Re: Proprietary Card Decks

From: Hans Aberg (
Date: Wed Apr 13 2011 - 07:51:43 CDT

  • Next message: Julian Bradfield: "Re: Proprietary Card Decks"

    On 13 Apr 2011, at 13:34, Julian Bradfield wrote:

    >> The principle for adding the mathematical styles is that they can be
    >> used side-by-side (i.e., the same letter) in the same text but with
    >> different semantic meaning.
    >> Is that what you do with Fraktur and Old English typefaces?
    > I'm not saying I do do it, or even that I've ever seen it. Just that
    > there is no general principle of notation that says you can't do
    > it. Probably the only reason I haven't seen it is that LaTeX doesn't
    > have an Old English font installed by default.

    Yes, there is no such principle - only what makes the text practically readable.

    The similarity of Old English typeface to Fraktur would be a reason against adding it.

    By contrast, bold italic was added, even though it might not have been in use, because it was simply not available. Before electronic typesetting fonts were expensive, so one would use what one had.

    >> There was a similar discussion with the script styles. AMS Fonts use
    >> a different style than the one used in Europe which is based on
    >> English script, originally a handwriting style, still taught today in
    >> Sweden (I think). But in the end, only one script style was added.
    > TeX has messed this up rather. In the good old days, "script" letters
    > in printed mathematics were (almost?) invariably in the 18th century
    > pointed-nib "copperplate" style, as widely used on wedding
    > invitations.

    Yes, this is a typeset variation of a English handwriting style, also called script.
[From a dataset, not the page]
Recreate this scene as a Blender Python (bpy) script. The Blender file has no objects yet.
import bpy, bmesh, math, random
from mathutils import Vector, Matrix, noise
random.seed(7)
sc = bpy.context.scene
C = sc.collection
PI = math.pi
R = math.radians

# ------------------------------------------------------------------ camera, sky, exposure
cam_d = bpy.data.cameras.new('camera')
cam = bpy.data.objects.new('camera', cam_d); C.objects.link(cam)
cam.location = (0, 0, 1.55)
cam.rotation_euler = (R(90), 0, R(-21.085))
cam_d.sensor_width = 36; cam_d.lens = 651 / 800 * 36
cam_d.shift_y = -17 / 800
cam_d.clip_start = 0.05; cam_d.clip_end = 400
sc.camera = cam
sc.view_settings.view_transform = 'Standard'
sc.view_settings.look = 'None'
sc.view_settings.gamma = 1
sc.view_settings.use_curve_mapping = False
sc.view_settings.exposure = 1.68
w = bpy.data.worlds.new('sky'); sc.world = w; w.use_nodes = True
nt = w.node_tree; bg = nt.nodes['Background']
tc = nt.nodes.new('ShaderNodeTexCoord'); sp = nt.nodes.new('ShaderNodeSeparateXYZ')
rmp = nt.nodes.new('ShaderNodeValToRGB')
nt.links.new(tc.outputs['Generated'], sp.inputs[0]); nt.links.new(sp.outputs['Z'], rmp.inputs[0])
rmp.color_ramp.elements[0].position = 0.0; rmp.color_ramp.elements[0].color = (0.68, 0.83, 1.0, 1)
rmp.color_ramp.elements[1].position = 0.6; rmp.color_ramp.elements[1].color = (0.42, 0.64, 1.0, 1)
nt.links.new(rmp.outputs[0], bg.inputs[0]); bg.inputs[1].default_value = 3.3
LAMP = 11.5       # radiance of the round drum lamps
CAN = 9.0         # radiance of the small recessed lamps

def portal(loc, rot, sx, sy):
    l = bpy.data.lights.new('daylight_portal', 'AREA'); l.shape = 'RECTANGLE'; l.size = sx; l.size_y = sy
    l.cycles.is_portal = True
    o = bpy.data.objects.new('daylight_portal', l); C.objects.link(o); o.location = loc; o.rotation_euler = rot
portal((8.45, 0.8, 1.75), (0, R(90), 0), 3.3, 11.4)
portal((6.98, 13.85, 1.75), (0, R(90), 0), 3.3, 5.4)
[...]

    > But Knuth didn't make such a font, so TeX (and then
    > LaTeX) using mathematicians starting using his "calligraphic"
    > (broad-edged pen script) letters instead.
    > Personally, whenever I have control, I use a real copperplate for
    > traditionally "script" contexts. But I have occasionally used both
    > copperplate and \mathcal in the same document, with different
    > meanings.
    > Basically, a mathematician in search of a distinction will freely
    > take advantage of whatever's there.

    So that was the rationale for not adding the Calligraphic style, as it was thought of a variation of the Script style, one would normally use when available. That is, math text would not use them side-by-side even though in principle they could do it.